◆ **Prompt**: Reproduce the listing exactly and skip over any pictures.

◆ **Material provided**:
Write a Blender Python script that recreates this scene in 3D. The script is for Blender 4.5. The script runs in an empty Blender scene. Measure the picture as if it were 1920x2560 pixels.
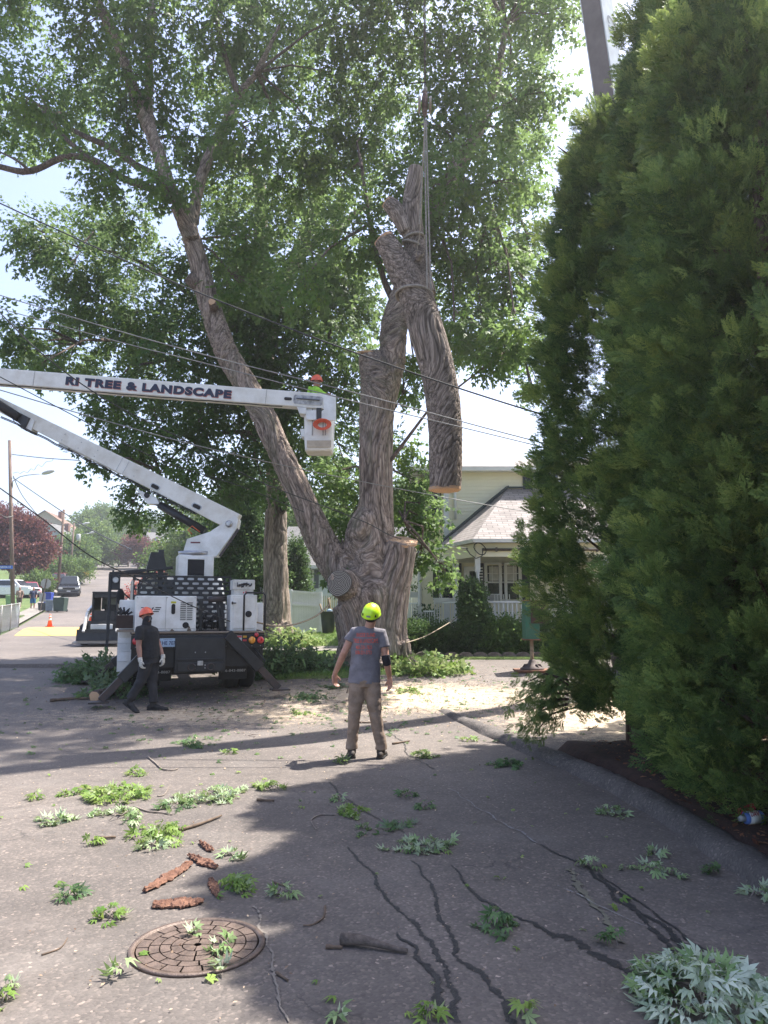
import bpy, bmesh, math, random
import numpy as np
from math import sin, cos, pi, atan, sqrt, radians, atan2
from mathutils import Matrix, Vector, noise as mnoise
C = bpy.context.scene
COL = C.collection
random.seed(7); RNG = np.random.default_rng(7)

# ---------------- camera, sky, sun, exposure ----------------
F = 1900.0; CAMH = 1.72; PT = atan(255 / F)
cam_d = bpy.data.cameras.new('camera'); cam = bpy.data.objects.new('camera', cam_d); COL.objects.link(cam)
cam_d.sensor_fit = 'VERTICAL'; cam_d.sensor_height = 36; cam_d.lens = 36 * F / 2560
cam_d.clip_start = .05; cam_d.clip_end = 4000
cam.location = (0, 0, CAMH); cam.rotation_euler = (pi / 2 + PT, 0, 0)
C.camera = cam
SUN = np.array([.79, .58, 1.75]); SUN /= np.linalg.norm(SUN)
EL = math.asin(SUN[2]); AZ = atan2(SUN[0], SUN[1])
W = bpy.data.worlds.new('World'); C.world = W; W.use_nodes = True
nt = W.node_tree; bg = nt.nodes['Background']
sky = nt.nodes.new('ShaderNodeTexSky'); sky.sky_type = 'NISHITA'; sky.sun_disc = False
sky.sun_elevation = EL; sky.sun_rotation = AZ; sky.air_density = 1.0; sky.dust_density = 1.6; sky.ozone_density = 1.6
hs = nt.nodes.new('ShaderNodeHueSaturation'); hs.inputs['Hue'].default_value = .512; hs.inputs['Saturation'].default_value = 1.0; hs.inputs['Value'].default_value = 1.0; nt.links.new(sky.outputs[0], hs.inputs['Color']); nt.links.new(hs.outputs[0], bg.inputs[0]); bg.inputs[1].default_value = .125
sd = bpy.data.lights.new('sun', 'SUN'); sd.energy = 5.0; sd.angle = radians(.55); sd.color = (1, .955, .89)
so = bpy.data.objects.new('sun', sd); COL.objects.link(so); so.location = (20, 15, 40)
so.rotation_euler = Vector(SUN).to_track_quat('Z', 'Y').to_euler()
C.view_settings.view_transform = 'Standard'; C.view_settings.look = 'None'
C.view_settings.exposure = 1.52; C.view_settings.gamma = 1
C.cycles.max_bounces = 8; C.cycles.transparent_max_bounces = 12; C.cycles.use_denoising = True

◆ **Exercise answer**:
Write a Blender Python script that recreates this scene in 3D. The script is for Blender 4.5. The script runs in an empty Blender scene. Measure the picture as if it were 1920x2560 pixels.
import bpy, bmesh, math, random
import numpy as np
from math import sin, cos, pi, atan, sqrt, radians, atan2
from mathutils import Matrix, Vector, noise as mnoise
C = bpy.context.scene
COL = C.collection
random.seed(7); RNG = np.random.default_rng(7)

# ---------------- camera, sky, sun, exposure ----------------
F = 1900.0; CAMH = 1.72; PT = atan(255 / F)
cam_d = bpy.data.cameras.new('camera'); cam = bpy.data.objects.new('camera', cam_d); COL.objects.link(cam)
cam_d.sensor_fit = 'VERTICAL'; cam_d.sensor_height = 36; cam_d.lens = 36 * F / 2560
cam_d.clip_start = .05; cam_d.clip_end = 4000
cam.location = (0, 0, CAMH); cam.rotation_euler = (pi / 2 + PT, 0, 0)
C.camera = cam
SUN = np.array([.79, .58, 1.75]); SUN /= np.linalg.norm(SUN)
EL = math.asin(SUN[2]); AZ = atan2(SUN[0], SUN[1])
W = bpy.data.worlds.new('World'); C.world = W; W.use_nodes = True
nt = W.node_tree; bg = nt.nodes['Background']
sky = nt.nodes.new('ShaderNodeTexSky'); sky.sky_type = 'NISHITA'; sky.sun_disc = False
sky.sun_elevation = EL; sky.sun_rotation = AZ; sky.air_density = 1.0; sky.dust_density = 1.6; sky.ozone_density = 1.6
hs = nt.nodes.new('ShaderNodeHueSaturation'); hs.inputs['Hue'].default_value = .512; hs.inputs['Saturation'].default_value = 1.0; hs.inputs['Value'].default_value = 1.0; nt.links.new(sky.outputs[0], hs.inputs['Color']); nt.links.new(hs.outputs[0], bg.inputs[0]); bg.inputs[1].default_value = .125
sd = bpy.data.lights.new('sun', 'SUN'); sd.energy = 5.0; sd.angle = radians(.55); sd.color = (1, .955, .89)
so = bpy.data.objects.new('sun', sd); COL.objects.link(so); so.location = (20, 15, 40)
so.rotation_euler = Vector(SUN).to_track_quat('Z', 'Y').to_euler()
C.view_settings.view_transform = 'Standard'; C.view_settings.look = 'None'
C.view_settings.exposure = 1.52; C.view_settings.gamma = 1
C.cycles.max_bounces = 8; C.cycles.transparent_max_bounces = 12; C.cycles.use_denoising = True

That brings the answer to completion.